Reconhecimento de justiça
Apenas um adendo no texto de dias atrás a respeito das preliminares que acabaram redundando na decretação do AI-5, há quarenta anos. Na véspera da sessão em que a Câmara dos Deputados negou licença para que Marcio Moreira Alves fosse processado por crime de opinião, subiu á tribuna o vice-líder do MDB, deputado Bernardo Cabral. Foram suas palavras:
"(...) é preferível que esta casa seja fechada a funcionar sem honradez e dignidade". O MDB não quer ser partícipe da dilapidação do respeito ao princípio da inviolabilidade, nem conviva do triste banquete em que querem transformar esta casa.
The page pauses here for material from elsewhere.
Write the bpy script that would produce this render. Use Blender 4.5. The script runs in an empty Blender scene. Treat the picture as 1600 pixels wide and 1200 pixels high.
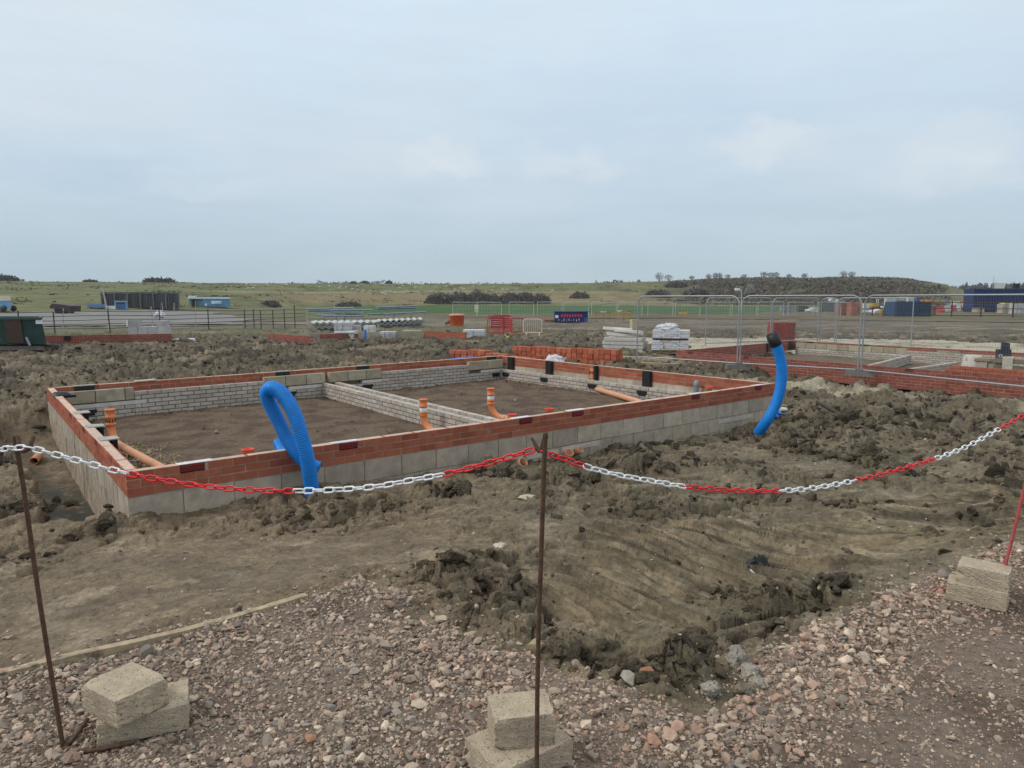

Não acredito na lei que não garanta o meu adversário, hoje, porque ela não me garantirá amanhã. (...) Se esta Câmara for impedida de funcionar, como anunciam as cassandras, porque manteve inatingível o princípio da inviolabilidade, que se mande erigir à sua entrada um monumento com esta inscrição: "Visitante, esta casa se encontra fechada porque a maioria de seus integrantes decidiu defender-lhe a honradez, a dignidade e a decência."
E a lei celerada, o AI-5, não garantiu ninguém, mesmo. Bernardo Cabral foi cassado, entre dezenas de outros deputados, obrigado a dez anos de ostracismo político, quando voltou à profissão de advogado em tempo integral. Retornou com a entrada do País no regime democrático, foi relator-geral da Constituinte de 87-88, senador e ministro da Justiça. Tudo com dignidade, decência e honradez.
O primeiro teste
Será sábado, no Jardim Helena, em São Paulo, o primeiro teste para se confirmar se voto se transferem mesmo. Ou não. O presidente Lula acompanhará pela manhã a candidata Marta Suplicy, numa passeata de dois quilômetros, seguida de comício com direito a discurso.
É claro que Marta vem subindo nas pesquisas, ultrapassou de muito a Geraldo Alckmin e até, nas simulações para o segundo turno, consegue vencer o adversário. Evidência de ser desnecessária a presença do Lula a seu lado? Vamos aguardar a próxima pesquisa. Se a candidata der outro salto, sem dúvidas votos se transferem. Caso mantenha os índices atuais, terá o presidente perdido excelente oportunidade de ficar descansando.